• **The request**
Repeat every line of the listing below exactly, minus the pictures.

• **Dataset content**
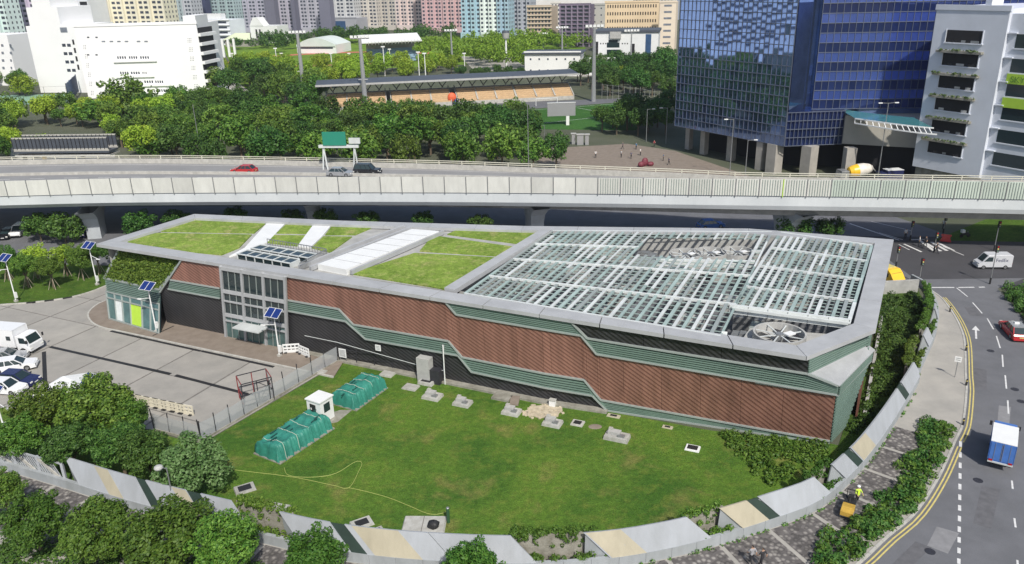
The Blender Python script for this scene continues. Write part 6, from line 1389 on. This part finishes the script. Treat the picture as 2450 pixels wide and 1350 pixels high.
fw2.rpx(143, 66, 162, 78, 'louvre', WINP, t)
f = fac_px(-40, 45, 205); t = wthing('white_slab_block', 'white slab block with lilac side at the left edge', 'building', tuple(f.pt(0, 0))); H = f.px(20, 84)[1]; f.body(18, 0, H, 'wall', SW, t)
for j in range(4):
    f.rpx(22 + j, 106 + j * 18, 27 + j, 112 + j * 18, 'window', WINP, t); f.rpx(2 + j, 106 + j * 18, 9 + j, 112 + j * 18, 'window', WINP, t)
# --- blue glass tower
TL, TC = (39.7, 189.7), (56.8, 162.7); fl = Facade(TL, TC); R0 = (62.6, 165.3); fr = Facade(R0, (R0[0] + 54, R0[1] - 4.5)); Z0, Z1 = 6.15, 58.0
GT = wthing('glass_tower', 'dark blue mirrored glass office tower standing on columns', 'tower', (58, 170, 0))
MB().prism([(TL[0] + .3, TL[1] + .1), (TC[0] + .3, TC[1] + .4), (R0[0] - .3, R0[1] + 1), (R0[0], R0[1] + .3), (R0[0] + 54, R0[1] - 4), (R0[0] + 56, R0[1] + 24), (TL[0] + 24, TL[1] + 16)], Z0, Z1).build('core', M['towerglass'], GT)
quad = MB().poly([(-.5, 0, -.5), (.5, 0, -.5), (.5, 0, .5), (-.5, 0, .5)])
qm = {m_: MB().poly([(-.5, 0, -.5), (.5, 0, -.5), (.5, 0, .5), (-.5, 0, .5)]).mesh('pane', M[m_]) for m_ in ('towerglass', 'towerblue', 'towerdark')}
def curtain(f, nu, nz, z0, z1, limit, rowm, jit=.0025):
    cw, ch = f.L / nu, (z1 - z0) / nz; rest = {'towerglass': MB(), 'towerblue': MB(), 'towerdark': MB()}; cnt = 0
    for j in range(nz):
        for i in range(nu):
            m_ = rowm(j); tx_, tz_ = rng.gauss(0, jit), rng.gauss(0, jit); c = f.pt((i + .5) * cw, z0 + (j + .5) * ch, .12)
            if cnt < limit and z0 + j * ch < 30:
                o = link('pane', qm[m_], GT, c - GT.location, (tx_, 0, f.ang + tz_), (cw * .97, 1, ch * .97)); cnt += 1
            else:
                q = [c + f.n3 * (tz_ * sx * cw + tx_ * sz * ch) + Vector((f.d.x, f.d.y, 0)) * (sx * cw * .485) + Vector((0, 0, sz * ch * .485)) for sx, sz in ((-1, -1), (1, -1), (1, 1), (-1, 1))]; rest[m_].poly(q)
    for m_, k in rest.items():
        if k.f: tag(k.build('upper_panes', M[m_], GT), kind='stuff')
    for i in range(nu + 1): MB().bar(f.pt(i * cw, z0, .16), f.pt(i * cw, z1, .16), .1, .16, up=f.n3).build('mullion', M['mullion'], GT)
    for j in range(nz + 1): MB().bar(f.pt(0, z0 + j * ch, .18), f.pt(f.L, z0 + j * ch, .18), .16, .14).build('transom', M['mullion'], GT)
curtain(fl, 26, 26, Z0, Z1, 150, lambda j: 'towerglass')
curtain(fr, 40, 24, 13.2, Z1, 150, lambda j: 'towerblue' if j % 2 else 'towerdark')
pe = at2(2013, 345, 6.1); fp_ = Facade(TC, pe); MB().prism([(TC[0], TC[1] + .3), (pe[0], pe[1] + .3), (pe[0] + 3, pe[1] + 14), (TC[0] + 6, TC[1] + 10)], Z0, 13.0).build('podium', M['towerdark'], GT)
for i in range(15): MB().bar(fp_.pt(i * fp_.L / 14, Z0, .05), fp_.pt(i * fp_.L / 14, 13, .05), .1, .16, up=fp_.n3).build('mullion', M['mullion'], GT)
for j in range(5): MB().bar(fp_.pt(0, Z0 + j * 1.7, .08), fp_.pt(fp_.L, Z0 + j * 1.7, .08), .16, .14).build('transom', M['mullion'], GT)
colm = mat('column_stone', (.36, .34, .31), .7, var=.15, scale=.5)
for (x, y), wd in (((1627, 362), 1.3), ((1663, 374), 1.4), ((1727, 390), 1.5), ((1797, 412), 1.6), ((1870, 428), 2.4), ((1955, 434), 2.4)):
    p = at(x, y); q_ = Vector((p.x, p.y)) - fl.n * (3.0 if x < 1850 else 0); MB().box((q_.x, q_.y + (.6 if x < 1850 else 5.6), Z0 / 2), (wd, wd, Z0), fl.ang).build('column', colm, GT)
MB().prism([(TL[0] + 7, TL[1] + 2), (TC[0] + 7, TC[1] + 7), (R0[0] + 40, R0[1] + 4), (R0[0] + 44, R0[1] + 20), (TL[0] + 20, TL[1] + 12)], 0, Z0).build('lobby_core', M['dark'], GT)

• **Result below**
The Blender Python script for this scene continues. Write part 6, from line 1389 on. This part finishes the script. Treat the picture as 2450 pixels wide and 1350 pixels high.
fw2.rpx(143, 66, 162, 78, 'louvre', WINP, t)
f = fac_px(-40, 45, 205); t = wthing('white_slab_block', 'white slab block with lilac side at the left edge', 'building', tuple(f.pt(0, 0))); H = f.px(20, 84)[1]; f.body(18, 0, H, 'wall', SW, t)
for j in range(4):
    f.rpx(22 + j, 106 + j * 18, 27 + j, 112 + j * 18, 'window', WINP, t); f.rpx(2 + j, 106 + j * 18, 9 + j, 112 + j * 18, 'window', WINP, t)
# --- blue glass tower
TL, TC = (39.7, 189.7), (56.8, 162.7); fl = Facade(TL, TC); R0 = (62.6, 165.3); fr = Facade(R0, (R0[0] + 54, R0[1] - 4.5)); Z0, Z1 = 6.15, 58.0
GT = wthing('glass_tower', 'dark blue mirrored glass office tower standing on columns', 'tower', (58, 170, 0))
MB().prism([(TL[0] + .3, TL[1] + .1), (TC[0] + .3, TC[1] + .4), (R0[0] - .3, R0[1] + 1), (R0[0], R0[1] + .3), (R0[0] + 54, R0[1] - 4), (R0[0] + 56, R0[1] + 24), (TL[0] + 24, TL[1] + 16)], Z0, Z1).build('core', M['towerglass'], GT)
quad = MB().poly([(-.5, 0, -.5), (.5, 0, -.5), (.5, 0, .5), (-.5, 0, .5)])
qm = {m_: MB().poly([(-.5, 0, -.5), (.5, 0, -.5), (.5, 0, .5), (-.5, 0, .5)]).mesh('pane', M[m_]) for m_ in ('towerglass', 'towerblue', 'towerdark')}
def curtain(f, nu, nz, z0, z1, limit, rowm, jit=.0025):
    cw, ch = f.L / nu, (z1 - z0) / nz; rest = {'towerglass': MB(), 'towerblue': MB(), 'towerdark': MB()}; cnt = 0
    for j in range(nz):
        for i in range(nu):
            m_ = rowm(j); tx_, tz_ = rng.gauss(0, jit), rng.gauss(0, jit); c = f.pt((i + .5) * cw, z0 + (j + .5) * ch, .12)
            if cnt < limit and z0 + j * ch < 30:
                o = link('pane', qm[m_], GT, c - GT.location, (tx_, 0, f.ang + tz_), (cw * .97, 1, ch * .97)); cnt += 1
            else:
                q = [c + f.n3 * (tz_ * sx * cw + tx_ * sz * ch) + Vector((f.d.x, f.d.y, 0)) * (sx * cw * .485) + Vector((0, 0, sz * ch * .485)) for sx, sz in ((-1, -1), (1, -1), (1, 1), (-1, 1))]; rest[m_].poly(q)
    for m_, k in rest.items():
        if k.f: tag(k.build('upper_panes', M[m_], GT), kind='stuff')
    for i in range(nu + 1): MB().bar(f.pt(i * cw, z0, .16), f.pt(i * cw, z1, .16), .1, .16, up=f.n3).build('mullion', M['mullion'], GT)
    for j in range(nz + 1): MB().bar(f.pt(0, z0 + j * ch, .18), f.pt(f.L, z0 + j * ch, .18), .16, .14).build('transom', M['mullion'], GT)
curtain(fl, 26, 26, Z0, Z1, 150, lambda j: 'towerglass')
curtain(fr, 40, 24, 13.2, Z1, 150, lambda j: 'towerblue' if j % 2 else 'towerdark')
pe = at2(2013, 345, 6.1); fp_ = Facade(TC, pe); MB().prism([(TC[0], TC[1] + .3), (pe[0], pe[1] + .3), (pe[0] + 3, pe[1] + 14), (TC[0] + 6, TC[1] + 10)], Z0, 13.0).build('podium', M['towerdark'], GT)
for i in range(15): MB().bar(fp_.pt(i * fp_.L / 14, Z0, .05), fp_.pt(i * fp_.L / 14, 13, .05), .1, .16, up=fp_.n3).build('mullion', M['mullion'], GT)
for j in range(5): MB().bar(fp_.pt(0, Z0 + j * 1.7, .08), fp_.pt(fp_.L, Z0 + j * 1.7, .08), .16, .14).build('transom', M['mullion'], GT)
colm = mat('column_stone', (.36, .34, .31), .7, var=.15, scale=.5)
for (x, y), wd in (((1627, 362), 1.3), ((1663, 374), 1.4), ((1727, 390), 1.5), ((1797, 412), 1.6), ((1870, 428), 2.4), ((1955, 434), 2.4)):
    p = at(x, y); q_ = Vector((p.x, p.y)) - fl.n * (3.0 if x < 1850 else 0); MB().box((q_.x, q_.y + (.6 if x < 1850 else 5.6), Z0 / 2), (wd, wd, Z0), fl.ang).build('column', colm, GT)
MB().prism([(TL[0] + 7, TL[1] + 2), (TC[0] + 7, TC[1] + 7), (R0[0] + 40, R0[1] + 4), (R0[0] + 44, R0[1] + 20), (TL[0] + 20, TL[1] + 12)], 0, Z0).build('lobby_core', M['dark'], GT)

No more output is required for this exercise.